→ Exercise aim: Answer with one number only: the number of lines that contain "scene".

→ Information shown:
···

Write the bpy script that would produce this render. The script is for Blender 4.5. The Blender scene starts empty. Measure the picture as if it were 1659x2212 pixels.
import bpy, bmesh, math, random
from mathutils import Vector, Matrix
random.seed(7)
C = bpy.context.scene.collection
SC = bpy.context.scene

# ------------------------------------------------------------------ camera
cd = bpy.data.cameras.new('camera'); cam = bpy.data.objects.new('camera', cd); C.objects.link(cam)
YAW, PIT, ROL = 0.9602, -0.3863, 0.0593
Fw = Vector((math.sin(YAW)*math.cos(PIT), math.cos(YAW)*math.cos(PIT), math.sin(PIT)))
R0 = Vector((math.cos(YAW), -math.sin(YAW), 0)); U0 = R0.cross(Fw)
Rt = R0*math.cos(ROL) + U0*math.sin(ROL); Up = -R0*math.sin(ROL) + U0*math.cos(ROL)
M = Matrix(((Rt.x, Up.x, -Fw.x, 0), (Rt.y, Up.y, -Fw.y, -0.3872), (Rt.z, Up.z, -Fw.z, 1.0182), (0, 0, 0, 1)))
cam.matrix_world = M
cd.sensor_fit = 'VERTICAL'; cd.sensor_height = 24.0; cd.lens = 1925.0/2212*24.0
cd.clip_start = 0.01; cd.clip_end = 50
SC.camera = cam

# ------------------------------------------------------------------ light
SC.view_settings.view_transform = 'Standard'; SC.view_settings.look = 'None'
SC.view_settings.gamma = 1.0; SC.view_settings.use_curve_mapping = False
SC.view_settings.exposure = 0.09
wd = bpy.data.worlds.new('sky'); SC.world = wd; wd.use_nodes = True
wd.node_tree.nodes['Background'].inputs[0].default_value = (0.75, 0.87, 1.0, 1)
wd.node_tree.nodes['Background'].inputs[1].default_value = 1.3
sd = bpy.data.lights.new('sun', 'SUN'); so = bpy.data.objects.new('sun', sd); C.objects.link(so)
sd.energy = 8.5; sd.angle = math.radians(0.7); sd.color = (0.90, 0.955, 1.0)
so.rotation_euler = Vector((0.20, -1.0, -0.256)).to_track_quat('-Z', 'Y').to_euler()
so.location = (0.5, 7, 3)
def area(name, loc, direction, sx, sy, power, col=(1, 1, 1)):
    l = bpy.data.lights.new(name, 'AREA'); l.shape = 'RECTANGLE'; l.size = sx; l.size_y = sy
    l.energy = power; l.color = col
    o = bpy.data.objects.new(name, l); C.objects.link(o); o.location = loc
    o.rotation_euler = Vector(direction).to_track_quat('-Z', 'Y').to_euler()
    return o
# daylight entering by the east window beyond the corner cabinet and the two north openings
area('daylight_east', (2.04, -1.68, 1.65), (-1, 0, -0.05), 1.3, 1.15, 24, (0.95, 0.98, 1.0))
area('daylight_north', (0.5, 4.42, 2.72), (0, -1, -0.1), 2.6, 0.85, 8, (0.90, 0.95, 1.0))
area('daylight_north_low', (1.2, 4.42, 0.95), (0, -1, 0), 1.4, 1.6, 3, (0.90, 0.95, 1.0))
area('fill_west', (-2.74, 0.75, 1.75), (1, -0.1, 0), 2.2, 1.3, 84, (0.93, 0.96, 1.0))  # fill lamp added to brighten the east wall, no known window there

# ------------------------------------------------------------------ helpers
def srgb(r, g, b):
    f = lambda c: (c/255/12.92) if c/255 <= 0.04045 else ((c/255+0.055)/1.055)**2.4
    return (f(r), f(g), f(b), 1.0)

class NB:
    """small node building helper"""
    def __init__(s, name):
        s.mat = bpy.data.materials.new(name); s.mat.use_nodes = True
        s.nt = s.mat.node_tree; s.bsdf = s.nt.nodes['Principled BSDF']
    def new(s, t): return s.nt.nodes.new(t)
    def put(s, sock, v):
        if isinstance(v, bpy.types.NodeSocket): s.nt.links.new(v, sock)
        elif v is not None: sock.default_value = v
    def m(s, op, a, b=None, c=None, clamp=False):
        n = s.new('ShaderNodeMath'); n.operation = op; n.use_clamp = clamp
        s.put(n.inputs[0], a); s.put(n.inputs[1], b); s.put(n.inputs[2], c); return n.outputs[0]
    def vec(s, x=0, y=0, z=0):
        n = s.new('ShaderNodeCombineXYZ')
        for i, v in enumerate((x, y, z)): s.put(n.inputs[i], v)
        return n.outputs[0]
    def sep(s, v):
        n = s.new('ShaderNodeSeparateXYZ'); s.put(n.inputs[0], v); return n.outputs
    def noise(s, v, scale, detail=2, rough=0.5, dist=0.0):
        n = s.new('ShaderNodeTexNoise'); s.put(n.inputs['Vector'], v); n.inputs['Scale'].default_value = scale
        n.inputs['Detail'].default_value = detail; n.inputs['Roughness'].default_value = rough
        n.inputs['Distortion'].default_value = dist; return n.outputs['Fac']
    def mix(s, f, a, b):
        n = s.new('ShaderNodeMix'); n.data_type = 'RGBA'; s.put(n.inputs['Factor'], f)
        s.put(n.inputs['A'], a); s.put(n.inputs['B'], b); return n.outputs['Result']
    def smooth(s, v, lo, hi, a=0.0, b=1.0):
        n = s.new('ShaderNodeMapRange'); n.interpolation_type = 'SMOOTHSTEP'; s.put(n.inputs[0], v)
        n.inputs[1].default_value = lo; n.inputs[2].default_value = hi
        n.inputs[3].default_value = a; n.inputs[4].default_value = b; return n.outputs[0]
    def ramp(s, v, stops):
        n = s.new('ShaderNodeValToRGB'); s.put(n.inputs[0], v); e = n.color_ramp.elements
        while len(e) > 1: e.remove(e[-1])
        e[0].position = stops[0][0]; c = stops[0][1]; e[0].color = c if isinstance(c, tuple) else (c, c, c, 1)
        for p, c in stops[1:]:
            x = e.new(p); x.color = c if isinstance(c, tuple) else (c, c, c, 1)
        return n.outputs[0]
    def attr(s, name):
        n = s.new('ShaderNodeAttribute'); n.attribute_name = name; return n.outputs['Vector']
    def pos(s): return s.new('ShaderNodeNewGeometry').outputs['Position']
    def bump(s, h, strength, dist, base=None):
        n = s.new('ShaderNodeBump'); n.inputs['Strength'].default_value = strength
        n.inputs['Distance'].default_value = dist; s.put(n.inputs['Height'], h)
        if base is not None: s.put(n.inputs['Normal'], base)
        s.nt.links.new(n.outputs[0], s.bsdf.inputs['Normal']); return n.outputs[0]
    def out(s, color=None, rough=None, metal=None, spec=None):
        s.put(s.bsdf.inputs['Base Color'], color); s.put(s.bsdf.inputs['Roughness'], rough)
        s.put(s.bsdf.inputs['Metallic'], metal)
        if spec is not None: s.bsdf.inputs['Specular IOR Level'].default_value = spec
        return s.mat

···

→ Output below: 3